— START DATA SHOWN —

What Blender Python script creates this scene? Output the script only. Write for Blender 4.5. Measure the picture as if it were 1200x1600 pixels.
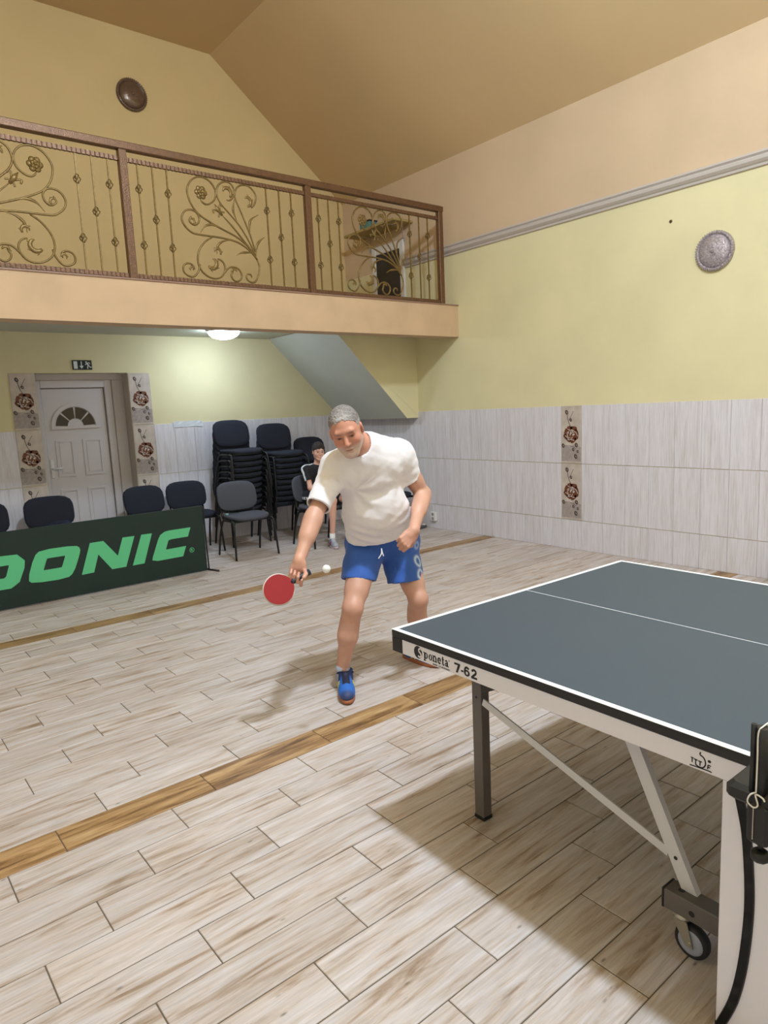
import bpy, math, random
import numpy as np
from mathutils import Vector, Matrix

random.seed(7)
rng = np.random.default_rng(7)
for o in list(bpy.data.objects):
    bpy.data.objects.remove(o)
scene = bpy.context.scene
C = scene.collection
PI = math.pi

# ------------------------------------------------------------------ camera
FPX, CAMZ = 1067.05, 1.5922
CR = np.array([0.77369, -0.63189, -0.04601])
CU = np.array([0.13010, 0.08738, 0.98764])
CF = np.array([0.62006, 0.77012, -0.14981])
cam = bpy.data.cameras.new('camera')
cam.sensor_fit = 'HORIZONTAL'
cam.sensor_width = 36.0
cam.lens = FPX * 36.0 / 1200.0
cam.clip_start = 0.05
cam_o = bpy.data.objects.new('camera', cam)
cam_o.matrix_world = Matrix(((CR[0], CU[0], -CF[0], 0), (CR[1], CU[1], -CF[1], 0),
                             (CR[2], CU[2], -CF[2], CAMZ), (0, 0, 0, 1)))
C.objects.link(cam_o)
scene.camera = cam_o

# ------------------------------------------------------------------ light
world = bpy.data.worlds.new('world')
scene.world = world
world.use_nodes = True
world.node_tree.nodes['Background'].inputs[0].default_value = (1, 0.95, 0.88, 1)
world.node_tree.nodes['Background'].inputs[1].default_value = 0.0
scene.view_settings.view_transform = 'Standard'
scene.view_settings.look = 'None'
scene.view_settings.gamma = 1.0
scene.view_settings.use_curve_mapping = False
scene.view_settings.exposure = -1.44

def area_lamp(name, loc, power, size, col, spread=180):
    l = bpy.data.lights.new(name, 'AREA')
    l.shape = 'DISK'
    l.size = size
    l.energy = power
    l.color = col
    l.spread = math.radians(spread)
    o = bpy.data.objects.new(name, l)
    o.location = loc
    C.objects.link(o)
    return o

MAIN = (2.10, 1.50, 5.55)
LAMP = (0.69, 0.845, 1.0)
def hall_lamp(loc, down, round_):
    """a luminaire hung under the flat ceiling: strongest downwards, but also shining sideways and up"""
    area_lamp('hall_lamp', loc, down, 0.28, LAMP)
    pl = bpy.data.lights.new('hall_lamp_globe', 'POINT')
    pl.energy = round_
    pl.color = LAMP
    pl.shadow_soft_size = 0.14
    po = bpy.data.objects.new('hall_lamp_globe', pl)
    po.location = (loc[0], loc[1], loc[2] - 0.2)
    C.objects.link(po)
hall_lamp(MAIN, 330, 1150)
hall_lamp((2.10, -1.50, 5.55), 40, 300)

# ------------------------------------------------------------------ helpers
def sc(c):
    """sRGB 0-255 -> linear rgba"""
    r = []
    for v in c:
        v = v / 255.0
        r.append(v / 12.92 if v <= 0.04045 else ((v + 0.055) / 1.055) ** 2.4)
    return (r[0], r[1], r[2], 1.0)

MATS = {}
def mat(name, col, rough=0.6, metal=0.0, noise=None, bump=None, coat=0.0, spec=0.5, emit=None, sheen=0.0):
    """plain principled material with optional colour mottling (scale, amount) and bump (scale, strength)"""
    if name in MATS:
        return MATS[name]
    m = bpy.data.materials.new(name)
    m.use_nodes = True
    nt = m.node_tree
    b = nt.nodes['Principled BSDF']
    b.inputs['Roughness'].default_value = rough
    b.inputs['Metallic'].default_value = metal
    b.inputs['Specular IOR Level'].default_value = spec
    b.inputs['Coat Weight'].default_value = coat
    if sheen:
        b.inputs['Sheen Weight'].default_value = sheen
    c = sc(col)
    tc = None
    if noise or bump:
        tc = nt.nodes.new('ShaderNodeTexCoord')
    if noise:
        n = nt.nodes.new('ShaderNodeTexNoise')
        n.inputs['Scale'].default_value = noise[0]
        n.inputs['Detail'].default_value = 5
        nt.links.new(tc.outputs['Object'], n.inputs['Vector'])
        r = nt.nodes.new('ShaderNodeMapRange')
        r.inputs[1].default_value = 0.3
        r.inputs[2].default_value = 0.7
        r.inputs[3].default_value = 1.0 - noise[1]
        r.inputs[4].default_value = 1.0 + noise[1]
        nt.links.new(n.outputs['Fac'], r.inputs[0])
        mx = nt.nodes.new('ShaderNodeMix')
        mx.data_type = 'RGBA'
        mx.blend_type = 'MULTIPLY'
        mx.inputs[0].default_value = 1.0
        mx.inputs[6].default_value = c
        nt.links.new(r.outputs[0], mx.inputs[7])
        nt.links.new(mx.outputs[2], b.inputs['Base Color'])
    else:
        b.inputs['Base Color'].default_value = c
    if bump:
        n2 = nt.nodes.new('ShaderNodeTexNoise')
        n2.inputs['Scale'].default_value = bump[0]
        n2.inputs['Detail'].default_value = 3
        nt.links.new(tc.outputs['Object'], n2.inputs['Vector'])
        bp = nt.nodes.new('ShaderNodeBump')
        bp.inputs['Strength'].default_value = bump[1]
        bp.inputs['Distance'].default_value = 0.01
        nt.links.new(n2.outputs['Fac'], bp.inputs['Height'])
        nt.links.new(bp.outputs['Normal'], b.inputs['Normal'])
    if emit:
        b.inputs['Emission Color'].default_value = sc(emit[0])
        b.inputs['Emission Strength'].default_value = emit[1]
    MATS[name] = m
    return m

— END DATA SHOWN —
— START DATA SHOWN —

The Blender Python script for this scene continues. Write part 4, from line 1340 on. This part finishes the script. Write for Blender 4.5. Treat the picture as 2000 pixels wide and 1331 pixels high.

— END DATA SHOWN —

## EXERCISE DETAILS
Everything from the line with "What Blender Python" down to the line with "PI = math.pi" in the data above should be copied exactly, with both end lines kept and the pictures left out.

## RESPONSE TO THIS EXERCISE
What Blender Python script creates this scene? Output the script only. Write for Blender 4.5. Measure the picture as if it were 1200x1600 pixels.
import bpy, math, random
import numpy as np
from mathutils import Vector, Matrix

random.seed(7)
rng = np.random.default_rng(7)
for o in list(bpy.data.objects):
    bpy.data.objects.remove(o)
scene = bpy.context.scene
C = scene.collection
PI = math.pi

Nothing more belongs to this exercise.